====== DATA EXCERPT
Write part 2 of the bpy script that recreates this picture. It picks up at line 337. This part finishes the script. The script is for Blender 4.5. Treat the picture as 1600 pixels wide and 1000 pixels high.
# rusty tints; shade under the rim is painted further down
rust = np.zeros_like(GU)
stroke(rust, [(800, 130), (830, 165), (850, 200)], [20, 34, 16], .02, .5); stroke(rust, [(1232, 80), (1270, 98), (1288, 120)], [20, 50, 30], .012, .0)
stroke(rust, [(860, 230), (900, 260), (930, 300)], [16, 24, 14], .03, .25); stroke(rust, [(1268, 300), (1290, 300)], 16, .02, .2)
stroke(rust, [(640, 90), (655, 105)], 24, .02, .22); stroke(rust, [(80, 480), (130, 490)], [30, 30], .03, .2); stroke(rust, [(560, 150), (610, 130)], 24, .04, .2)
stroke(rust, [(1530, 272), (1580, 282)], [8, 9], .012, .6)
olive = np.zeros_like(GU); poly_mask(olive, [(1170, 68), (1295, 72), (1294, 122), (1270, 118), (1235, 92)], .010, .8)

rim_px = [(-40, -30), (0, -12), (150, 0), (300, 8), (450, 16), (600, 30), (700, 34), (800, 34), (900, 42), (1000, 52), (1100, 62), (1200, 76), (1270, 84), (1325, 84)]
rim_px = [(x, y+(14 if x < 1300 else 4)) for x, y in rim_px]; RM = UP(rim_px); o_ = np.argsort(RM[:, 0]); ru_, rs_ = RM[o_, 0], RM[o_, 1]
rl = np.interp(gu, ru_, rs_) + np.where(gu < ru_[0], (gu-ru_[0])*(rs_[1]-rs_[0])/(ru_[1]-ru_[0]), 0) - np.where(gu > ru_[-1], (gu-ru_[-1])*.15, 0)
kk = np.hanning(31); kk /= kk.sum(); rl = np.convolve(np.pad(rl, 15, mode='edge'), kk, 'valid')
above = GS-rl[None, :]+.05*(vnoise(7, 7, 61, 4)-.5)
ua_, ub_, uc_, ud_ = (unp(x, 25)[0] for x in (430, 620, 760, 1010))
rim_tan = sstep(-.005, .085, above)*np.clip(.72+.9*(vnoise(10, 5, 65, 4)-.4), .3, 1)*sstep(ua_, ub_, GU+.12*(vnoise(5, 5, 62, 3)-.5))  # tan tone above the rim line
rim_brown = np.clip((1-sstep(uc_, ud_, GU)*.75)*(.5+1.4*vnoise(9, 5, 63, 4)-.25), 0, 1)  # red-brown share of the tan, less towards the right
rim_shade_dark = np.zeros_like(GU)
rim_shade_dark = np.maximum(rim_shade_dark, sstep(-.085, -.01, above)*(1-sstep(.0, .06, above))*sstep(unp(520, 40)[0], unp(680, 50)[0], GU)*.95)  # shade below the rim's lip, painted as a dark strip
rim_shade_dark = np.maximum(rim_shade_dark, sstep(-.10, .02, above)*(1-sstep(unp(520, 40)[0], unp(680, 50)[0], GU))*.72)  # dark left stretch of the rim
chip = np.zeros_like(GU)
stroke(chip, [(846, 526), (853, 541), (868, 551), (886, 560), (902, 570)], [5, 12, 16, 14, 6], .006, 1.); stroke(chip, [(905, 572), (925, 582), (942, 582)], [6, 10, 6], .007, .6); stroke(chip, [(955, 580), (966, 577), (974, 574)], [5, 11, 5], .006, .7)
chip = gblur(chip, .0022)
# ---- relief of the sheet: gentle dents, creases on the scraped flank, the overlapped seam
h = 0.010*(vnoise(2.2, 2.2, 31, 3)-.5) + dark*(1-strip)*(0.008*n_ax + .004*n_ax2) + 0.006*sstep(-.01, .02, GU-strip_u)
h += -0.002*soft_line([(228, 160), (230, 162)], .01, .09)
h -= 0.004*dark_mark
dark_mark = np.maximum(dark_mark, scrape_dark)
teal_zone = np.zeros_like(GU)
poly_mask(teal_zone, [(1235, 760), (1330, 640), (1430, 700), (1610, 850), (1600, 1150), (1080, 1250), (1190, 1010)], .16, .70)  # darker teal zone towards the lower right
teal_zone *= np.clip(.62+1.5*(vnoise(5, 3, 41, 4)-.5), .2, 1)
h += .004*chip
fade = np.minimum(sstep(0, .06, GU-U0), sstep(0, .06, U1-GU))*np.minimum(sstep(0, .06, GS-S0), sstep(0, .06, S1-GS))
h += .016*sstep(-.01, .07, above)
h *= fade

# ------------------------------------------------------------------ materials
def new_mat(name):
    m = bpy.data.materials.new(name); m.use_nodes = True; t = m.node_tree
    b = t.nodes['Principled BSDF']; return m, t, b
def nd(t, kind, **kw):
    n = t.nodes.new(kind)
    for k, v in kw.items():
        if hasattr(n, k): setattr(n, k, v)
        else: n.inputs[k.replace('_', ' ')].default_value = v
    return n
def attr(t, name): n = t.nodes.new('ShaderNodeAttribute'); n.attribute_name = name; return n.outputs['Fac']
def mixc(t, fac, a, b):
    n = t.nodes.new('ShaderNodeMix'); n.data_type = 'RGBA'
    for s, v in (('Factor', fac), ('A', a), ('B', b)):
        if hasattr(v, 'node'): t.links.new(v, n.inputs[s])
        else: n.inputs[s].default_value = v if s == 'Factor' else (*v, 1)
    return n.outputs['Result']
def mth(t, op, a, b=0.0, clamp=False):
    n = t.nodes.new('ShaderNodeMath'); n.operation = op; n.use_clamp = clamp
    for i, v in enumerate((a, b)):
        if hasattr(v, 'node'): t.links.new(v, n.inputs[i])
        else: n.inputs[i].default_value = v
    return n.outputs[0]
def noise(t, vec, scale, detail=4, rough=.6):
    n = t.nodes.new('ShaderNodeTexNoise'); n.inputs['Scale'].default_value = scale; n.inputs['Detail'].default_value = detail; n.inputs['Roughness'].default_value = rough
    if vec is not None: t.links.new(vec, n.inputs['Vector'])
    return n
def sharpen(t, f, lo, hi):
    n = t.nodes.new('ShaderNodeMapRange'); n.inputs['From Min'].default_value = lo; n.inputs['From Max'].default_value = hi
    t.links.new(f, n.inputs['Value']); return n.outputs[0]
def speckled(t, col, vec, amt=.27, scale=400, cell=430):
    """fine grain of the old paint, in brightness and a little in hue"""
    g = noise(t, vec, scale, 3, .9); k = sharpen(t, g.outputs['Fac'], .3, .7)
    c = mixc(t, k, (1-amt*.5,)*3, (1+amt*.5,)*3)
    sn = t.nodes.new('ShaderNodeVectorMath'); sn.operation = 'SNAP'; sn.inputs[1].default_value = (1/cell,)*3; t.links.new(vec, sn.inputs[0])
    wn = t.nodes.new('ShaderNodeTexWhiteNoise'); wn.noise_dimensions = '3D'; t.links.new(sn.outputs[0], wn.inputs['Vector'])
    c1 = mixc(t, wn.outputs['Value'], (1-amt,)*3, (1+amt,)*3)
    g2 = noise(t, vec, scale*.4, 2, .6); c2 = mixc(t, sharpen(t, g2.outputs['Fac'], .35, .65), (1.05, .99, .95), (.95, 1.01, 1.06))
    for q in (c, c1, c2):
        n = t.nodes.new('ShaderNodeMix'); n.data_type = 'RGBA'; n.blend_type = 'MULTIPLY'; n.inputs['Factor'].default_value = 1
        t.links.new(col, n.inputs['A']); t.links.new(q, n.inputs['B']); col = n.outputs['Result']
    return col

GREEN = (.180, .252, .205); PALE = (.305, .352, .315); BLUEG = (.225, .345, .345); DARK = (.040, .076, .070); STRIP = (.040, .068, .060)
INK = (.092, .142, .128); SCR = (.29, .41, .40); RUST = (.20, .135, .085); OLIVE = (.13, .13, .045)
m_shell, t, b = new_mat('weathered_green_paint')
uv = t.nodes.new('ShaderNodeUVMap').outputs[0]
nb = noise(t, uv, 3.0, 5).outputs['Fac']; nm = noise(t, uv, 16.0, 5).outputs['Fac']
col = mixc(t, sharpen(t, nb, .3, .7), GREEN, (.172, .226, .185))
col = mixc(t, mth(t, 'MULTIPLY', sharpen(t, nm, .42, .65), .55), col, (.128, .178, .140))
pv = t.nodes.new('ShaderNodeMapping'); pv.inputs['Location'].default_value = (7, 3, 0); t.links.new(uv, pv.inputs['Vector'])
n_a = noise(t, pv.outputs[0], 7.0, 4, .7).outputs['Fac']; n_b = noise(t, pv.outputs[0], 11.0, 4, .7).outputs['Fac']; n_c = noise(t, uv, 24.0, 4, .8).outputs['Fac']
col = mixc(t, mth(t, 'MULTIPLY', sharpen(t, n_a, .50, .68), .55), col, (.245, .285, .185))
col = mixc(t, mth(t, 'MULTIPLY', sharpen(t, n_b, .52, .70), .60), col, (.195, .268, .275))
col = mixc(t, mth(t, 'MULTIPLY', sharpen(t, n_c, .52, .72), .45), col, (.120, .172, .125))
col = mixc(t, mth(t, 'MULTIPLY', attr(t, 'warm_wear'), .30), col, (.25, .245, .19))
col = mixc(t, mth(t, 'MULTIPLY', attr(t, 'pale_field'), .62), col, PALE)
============
### WHAT NEEDS TO BE DONE
Please give an exact restatement of only the lines from the beginning of the material above to the line with "olive = np.zeros_like(GU);", inclusive.

### RESULT FOR THIS TASK
Write part 2 of the bpy script that recreates this picture. It picks up at line 337. This part finishes the script. The script is for Blender 4.5. Treat the picture as 1600 pixels wide and 1000 pixels high.
# rusty tints; shade under the rim is painted further down
rust = np.zeros_like(GU)
stroke(rust, [(800, 130), (830, 165), (850, 200)], [20, 34, 16], .02, .5); stroke(rust, [(1232, 80), (1270, 98), (1288, 120)], [20, 50, 30], .012, .0)
stroke(rust, [(860, 230), (900, 260), (930, 300)], [16, 24, 14], .03, .25); stroke(rust, [(1268, 300), (1290, 300)], 16, .02, .2)
stroke(rust, [(640, 90), (655, 105)], 24, .02, .22); stroke(rust, [(80, 480), (130, 490)], [30, 30], .03, .2); stroke(rust, [(560, 150), (610, 130)], 24, .04, .2)
stroke(rust, [(1530, 272), (1580, 282)], [8, 9], .012, .6)
olive = np.zeros_like(GU); poly_mask(olive, [(1170, 68), (1295, 72), (1294, 122), (1270, 118), (1235, 92)], .010, .8)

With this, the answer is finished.